Question

Calculate the spin only magnetic moment of $\text{F}{{\text{e}}^{+2}}$.[At. no. = 26]

Answer 1

Hint: The spin magnetic moment can be found by writing the correct electronic configuration of $\text{F}{{\text{e}}^{+2}}$. $\text{Fe}$ is a d- block element, after removing 2 electrons $\text{F}{{\text{e}}^{+2}}$ will be formed.

Complete answer:
First, write the electronic configuration of $\text{Fe}$. (atomic number is 26):
$\text{Fe}$: $1{{\text{s}}^{2}}2{{\text{s}}^{2}}2{{\text{p}}^{6}}3{{\text{s}}^{2}}3{{\text{p}}^{6}}4{{\text{s}}^{2}}3{{\text{d}}^{6}}$
Now, after removing 2 electrons from $\text{Fe}$, $\text{F}{{\text{e}}^{+2}}$ will be formed. Its electronic configuration will be
$\text{F}{{\text{e}}^{+2}}$: $1{{\text{s}}^{2}}2{{\text{s}}^{2}}2{{\text{p}}^{6}}3{{\text{s}}^{2}}3{{\text{p}}^{6}}4{{\text{s}}^{0}}3{{\text{d}}^{6}}$
The 2 electrons will be removed from the outermost shell of $\text{Fe}$ which is the 4th shell respectively.
The spin magnetic moment is a magnetic moment caused due to the spin of particles. The formula to find the spin magnetic moment is$\sqrt{\text{n(n}+\text{2)}}$, where n is the number of unpaired electrons. The unpaired electrons of $\text{F}{{\text{e}}^{+2}}$ , by the shell configuration$\begin{matrix}
   \uparrow \downarrow & \uparrow & \uparrow & \uparrow & \uparrow \\
\end{matrix}$will be 4 as the 2 electrons are paired up. So, n= 4.
The spin magnetic moment will be$\sqrt{4(4+2)}=\sqrt{4\times 6}$ , is equal to$2\sqrt{6}$.
The spin magnetic moment of $\text{F}{{\text{e}}^{+2}}$ is 4.89 B.M. (Bohr Magneton). Bohr Magneton is the unit of spin magnetic moment.

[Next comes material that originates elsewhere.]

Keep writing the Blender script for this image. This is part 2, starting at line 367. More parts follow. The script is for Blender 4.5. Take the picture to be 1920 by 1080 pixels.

Additional Information: -Uses of $\text{F}{{\text{e}}^{+2}}$:
(1) Iron (II) or $\text{F}{{\text{e}}^{+2}}$ is used as a pigment.
(2) It is used in cosmetics.
(3) It is used in tattoo inks.
(4) It can be used as a phosphate remover from home aquaria.

Note: While writing the electronic configuration, $\text{F}{{\text{e}}^{+2}}$ the electrons will be removed from the outer shell of $\text{Fe}$, which is 4th shell ($4\text{s}$), not from ($3\text{d}$). It will be $1{{\text{s}}^{2}}2{{\text{s}}^{2}}2{{\text{p}}^{6}}3{{\text{s}}^{2}}3{{\text{p}}^{6}}4{{\text{s}}^{0}}3{{\text{d}}^{6}}$ not $1{{\text{s}}^{2}}2{{\text{s}}^{2}}2{{\text{p}}^{6}}3{{\text{s}}^{2}}3{{\text{p}}^{6}}4{{\text{s}}^{2}}3{{\text{d}}^{4}}$ while writing the configuration of $\text{F}{{\text{e}}^{+2}}$.